Quantitative Morphology of Galactic Cirrus in Deep Optical Imaging
Qing Liu, Peter Martin, Roberto Abraham, Pieter van Dokkum, Henk Hoekstra, Juan Miró-Carretero, William Bowman, Steven Janssens, Seery Chen, Deborah Lokhorst, Imad Pasha, Zili Shen
TL;DR
This study develops a multi-faceted, quantitative framework to characterize the morphology of optical Galactic cirrus and compare it to dust tracers from FIR, MIR, Planck radiance, and HI maps. By combining local PDF statistics, Fourier-based measures (power spectrum and Δ-variance), cross-correlations, and wavelet scattering transforms, the authors show that optical cirrus shares a near-universal power-law structure with γ ≈ -2.9 across tracers and exhibits filamentary, scale-coherent morphology. The WST analysis provides a non-Gaussian, scale-coupled morphospace, enabling mock-cirrus synthesis and showing promise for distinguishing cirrus from extragalactic light such as tidal features in single-band data. These morphometric insights offer practical tools for ISM studies and improved foreground separation in deep wide-field surveys, with implications for upcoming Euclid and Roman datasets.
Abstract
Imaging of optical Galactic cirrus, the spatially resolved form of diffuse Galactic light, provides important insights into the properties of the diffuse interstellar medium (ISM) in the Milky Way. While previous investigations have focused mainly on the intensity characteristics of optical cirrus, their morphological properties remain largely unexplored. In this study, we employ several complementary statistical approaches -- local intensity statistics, angular power spectrum / $Δ$-variance analysis, and wavelet scattering transform analysis -- to characterize the morphology of cirrus in deep optical imaging data.

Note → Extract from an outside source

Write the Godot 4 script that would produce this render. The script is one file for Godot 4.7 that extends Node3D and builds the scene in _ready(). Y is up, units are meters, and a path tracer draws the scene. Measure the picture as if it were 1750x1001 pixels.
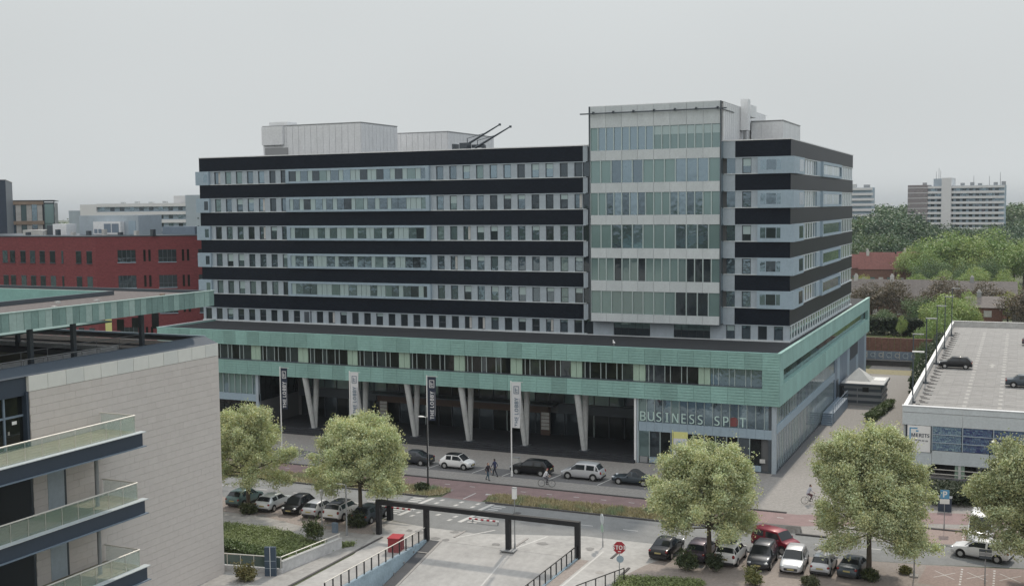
extends Node3D

# ---------------------------------------------------------------- mesh builder
class MB:
	var v := PackedVector3Array()
	var n := PackedVector3Array()
	var c := PackedColorArray()
	var col := Color(1, 1, 1)
	var colored := false
	func tri(a: Vector3, b: Vector3, d: Vector3):   # a, b, d counter-clockwise seen from outside
		var m := (b - a).cross(d - a).normalized()
		v.append(a); v.append(d); v.append(b)
		n.append(m); n.append(m); n.append(m)
		if colored:
			c.append(col); c.append(col); c.append(col)
	func quad(a: Vector3, b: Vector3, d: Vector3, e: Vector3):
		var m := (b - a).cross(e - a)
		if m.length_squared() < 1e-12: m = (d - b).cross(e - b)
		m = m.normalized()
		v.append(a); v.append(d); v.append(b); v.append(a); v.append(e); v.append(d)
		for i in 6: n.append(m)
		if colored:
			for i in 6: c.append(col)
	func box(x0: float, x1: float, y0: float, y1: float, z0: float, z1: float):
		var p := [Vector3(x0, y0, z0), Vector3(x1, y0, z0), Vector3(x1, y1, z0), Vector3(x0, y1, z0), Vector3(x0, y0, z1), Vector3(x1, y0, z1), Vector3(x1, y1, z1), Vector3(x0, y1, z1)]
		quad(p[4], p[5], p[6], p[7]); quad(p[1], p[0], p[3], p[2])
		quad(p[5], p[1], p[2], p[6]); quad(p[0], p[4], p[7], p[3])
		quad(p[7], p[6], p[2], p[3]); quad(p[0], p[1], p[5], p[4])
	func obox(t: Transform3D, s: Vector3):   # box of size s about t's origin
		var h := s / 2
		var p := []
		for k in [Vector3(-1, -1, -1), Vector3(1, -1, -1), Vector3(1, 1, -1), Vector3(-1, 1, -1), Vector3(-1, -1, 1), Vector3(1, -1, 1), Vector3(1, 1, 1), Vector3(-1, 1, 1)]:
			p.append(t * (k * h))
		quad(p[4], p[5], p[6], p[7]); quad(p[1], p[0], p[3], p[2])
		quad(p[5], p[1], p[2], p[6]); quad(p[0], p[4], p[7], p[3])
		quad(p[7], p[6], p[2], p[3]); quad(p[0], p[1], p[5], p[4])
	func smooth(a: Vector3, b: Vector3, d: Vector3, e: Vector3, na: Vector3, nb: Vector3, nd: Vector3, ne: Vector3):
		v.append(a); v.append(d); v.append(b); v.append(a); v.append(e); v.append(d)
		n.append(na); n.append(nd); n.append(nb); n.append(na); n.append(ne); n.append(nd)
		if colored:
			for i in 6: c.append(col)
	func tube(a: Vector3, b: Vector3, ra: float, rb: float, seg := 8, caps := true):
		var d := (b - a).normalized()
		var u := d.cross(Vector3.UP if absf(d.y) < 0.9 else Vector3.RIGHT).normalized()
		var w := d.cross(u)
		for i in seg:
			var t0 := TAU * i / seg
			var t1 := TAU * (i + 1) / seg
			var d0 := u * cos(t0) + w * sin(t0)
			var d1 := u * cos(t1) + w * sin(t1)
			smooth(a + d0 * ra, a + d1 * ra, b + d1 * rb, b + d0 * rb, d0, d1, d1, d0)
			if caps:
				tri(b, b + d0 * rb, b + d1 * rb)
				tri(a, a + d1 * ra, a + d0 * ra)
	func path(pts: Array, r: float, seg := 6):
		for i in pts.size() - 1: tube(pts[i], pts[i + 1], r, r, seg, true)
	func ring(o: Vector3, ax: Vector3, R: float, r: float, seg := 20, sides := 6):
		var u := ax.cross(Vector3.UP if absf(ax.y) < 0.9 else Vector3.RIGHT).normalized()
		var w := ax.cross(u)
		for i in seg:
			tube(o + (u * cos(TAU * i / seg) + w * sin(TAU * i / seg)) * R, o + (u * cos(TAU * (i + 1) / seg) + w * sin(TAU * (i + 1) / seg)) * R, r, r, sides, false)
	func disc(o: Vector3, ax: Vector3, r: float, seg := 20):
		var u := ax.cross(Vector3.UP if absf(ax.y) < 0.9 else Vector3.RIGHT).normalized()
		var w := ax.cross(u)
		for i in seg:
			tri(o, o + (u * cos(TAU * i / seg) + w * sin(TAU * i / seg)) * r, o + (u * cos(TAU * (i + 1) / seg) + w * sin(TAU * (i + 1) / seg)) * r)
	func ball(o: Vector3, s: Vector3, la := 6, lo := 10):
		for i in la:
			for j in lo:
				var q := []
				for k in [[i, j], [i, j + 1], [i + 1, j + 1], [i + 1, j]]:
					var a: float = PI * k[0] / la
					var b: float = -TAU * k[1] / lo
					q.append(Vector3(sin(a) * cos(b), cos(a), sin(a) * sin(b)))
				smooth(o + q[0] * s, o + q[3] * s, o + q[2] * s, o + q[1] * s, (q[0] / s).normalized(), (q[3] / s).normalized(), (q[2] / s).normalized(), (q[1] / s).normalized())
	func mesh(m: Material) -> ArrayMesh:
		var a := []
		a.resize(Mesh.ARRAY_MAX)
		a[Mesh.ARRAY_VERTEX] = v
		a[Mesh.ARRAY_NORMAL] = n
		if colored: a[Mesh.ARRAY_COLOR] = c
		var r := ArrayMesh.new()
		r.add_surface_from_arrays(Mesh.PRIMITIVE_TRIANGLES, a)
		r.surface_set_material(0, m)
		return r

# ---------------------------------------------------------------- node helpers
var used := {}
func numbered(s: String) -> String:
	if not used.has(s):
		used[s] = 0
		return s
	used[s] += 1
	return "%s_%03d" % [s, used[s]]

func tag(o: Node3D, label: String, cat: String, group := "", kind := "") -> Node3D:
	if label: o.set_meta("label", label)
	if cat: o.set_meta("category", cat)
	if group: o.set_meta("group", group)
	if kind: o.set_meta("kind", kind)
	return o

func thing(called: String, label: String, cat: String, at := Vector3.ZERO, turn := 0.0, group := "") -> Node3D:
	var o := Node3D.new()
	o.name = numbered(called)
	add_child(o)
	o.position = at
	o.rotation.y = turn
	tag(o, label, cat, group)
	return o

func put(called: String, mesh: Mesh, parent: Node = null, at := Vector3.ZERO, rot := Vector3.ZERO) -> MeshInstance3D:
	var o := MeshInstance3D.new()
	o.mesh = mesh
	o.name = numbered(called) if parent == null else called
	if parent == null: add_child(o)
	else: parent.add_child(o, true)
	o.position = at
	o.rotation = rot
	return o

func boxm(x0, x1, y0, y1, z0, z1, m: Material) -> ArrayMesh:
	var b := MB.new()
	b.box(x0, x1, y0, y1, z0, z1)
	return b.mesh(m)

func struct(called: String, mesh: Mesh, parent: Node = null) -> MeshInstance3D:
	var o := put(called, mesh, parent)
	if parent == null: o.set_meta("kind", "structure")
	return o

func flat(pts: Array, y: float, m: Material) -> ArrayMesh:   # a horizontal polygon given as [x, z] pairs
	var p := PackedVector2Array()
	for q in pts: p.append(Vector2(q[0], q[1]))
	var ix := Geometry2D.triangulate_polygon(p)
	var b := MB.new()
	for i in range(0, ix.size(), 3):
		var t := [p[ix[i]], p[ix[i + 1]], p[ix[i + 2]]]
		var w := []
		for q in t: w.append(Vector3(q.x, y, q.y))
		if (w[1] - w[0]).cross(w[2] - w[0]).y > 0: b.tri(w[0], w[1], w[2])
		else: b.tri(w[0], w[2], w[1])
	return b.mesh(m)

func lettering(text: String, size: float, m: Material, depth := 0.02, font_name := "Droid Sans", weight := 400) -> TextMesh:
	var t := TextMesh.new()
	var f := SystemFont.new()
	f.font_names = PackedStringArray([font_name])
	f.font_weight = weight
	t.font = f
	t.text = text
	t.font_size = 32
	t.pixel_size = size / 32.0
	t.depth = depth
	t.material = m
	return t

# ---------------------------------------------------------------- materials
var M := {}
func lin(r: float, g: float, b: float) -> Color:
	return Color(r, g, b).linear_to_srgb()

func mat(key: String, col: Color, rough := 0.8, metal := 0.0, tex: Texture2D = null, scale := 1.0) -> StandardMaterial3D:
	var m := StandardMaterial3D.new()
	m.albedo_color = col
	m.roughness = rough
	m.metallic = metal
	if tex:
		m.albedo_texture = tex
		m.uv1_triplanar = true
		m.uv1_world_triplanar = true
		m.uv1_scale = Vector3.ONE * scale
	M[key] = m
	return m

func noise_image(sz: int, seed_: int, freq: float, octaves: int) -> Image:
	var f := FastNoiseLite.new()
	f.seed = seed_
	f.frequency = freq
	f.fractal_octaves = octaves
	f.fractal_gain = 0.6
	return f.get_seamless_image(sz, sz)

func grain(sz: int, seed_: int, freq: float, lo: float, hi: float, speck := 0.0, octaves := 5, blotch := 0.0) -> ImageTexture:
	var a := noise_image(sz, seed_, freq, octaves)
	var b := noise_image(sz, seed_ + 7, freq * 0.12, 3)
	var r := RandomNumberGenerator.new()
	r.seed = seed_
	var im := Image.create(sz, sz, true, Image.FORMAT_RGB8)
	for y in sz:
		for x in sz:
			var t := lerpf(lo, hi, a.get_pixel(x, y).r) * (1.0 - blotch * b.get_pixel(x, y).r) + r.randf_range(-speck, speck)
			t = pow(clampf(t, 0, 1), 0.4545)
			im.set_pixel(x, y, Color(t, t, t))
	im.generate_mipmaps()
	return ImageTexture.create_from_image(im)

func courses(w: int, h: int, nx: int, ny: int, seed_: int, joint: float, var_: float, stagger := true) -> ImageTexture:   # small bricks or pavers with joints
	var r := RandomNumberGenerator.new()
	r.seed = seed_
	var im := Image.create(w, h, true, Image.FORMAT_RGB8)
	var bw := float(w) / nx
	var bh := float(h) / ny
	for j in ny:
		for i in nx + 1:
			var off := bw / 2 if (stagger and j % 2 == 1) else 0.0
			var t := 1.0 - r.randf() * var_
			var x0 := int(i * bw - off)
			im.fill_rect(Rect2i(x0, int(j * bh), int(bw) + 1, int(bh) + 1), Color(joint, joint, joint))
			im.fill_rect(Rect2i(x0 + 1, int(j * bh) + 1, maxi(int(bw) - 1, 1), maxi(int(bh) - 1, 1)), Color(t, t * 0.99, t * 0.98))
	var nz := noise_image(maxi(w, h), seed_ + 3, 0.02, 4)
	for y in h:
		for x in w:
			var k := lerpf(0.78, 1.0, nz.get_pixel(x, y).r)
			var p := im.get_pixel(x, y)
			im.set_pixel(x, y, Color(pow(p.r * k, 0.4545), pow(p.g * k, 0.4545), pow(p.b * k, 0.4545)))
	im.generate_mipmaps()
	return ImageTexture.create_from_image(im)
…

We place our investigation of optical cirrus into a multi-wavelength context by comparing the morphology of cirrus seen with the Dragonfly Telephoto Array to that seen with space-based facilities working at longer wavelengths (Herschel 250 $μm$, WISE 12 $μm$, and Planck radiance), as well as with structures seen in the DHIGLS HI column density map. Our statistical methods quantify the similarities and the differences of cirrus morphology in all these datasets. The morphology of cirrus at visible wavelengths resembles that of far-infrared cirrus more closely than that of mid-infrared cirrus; on small scales, anisotropies in the cosmic infrared background and systematics may lead to differences. Across all dust tracers, cirrus morphology can be well described by a power spectrum with a common power-law index $γ\sim-2.9$. We demonstrate quantitatively that optical cirrus exhibits filamentary, coherent structures across a broad range of angular scales. Our results offer promising avenues for linking the analysis of coherent structures in optical cirrus to the underlying physical processes in the ISM that shape them. Furthermore, we demonstrate that these morphological signatures can be leveraged to distinguish and disentangle cirrus from extragalactic light.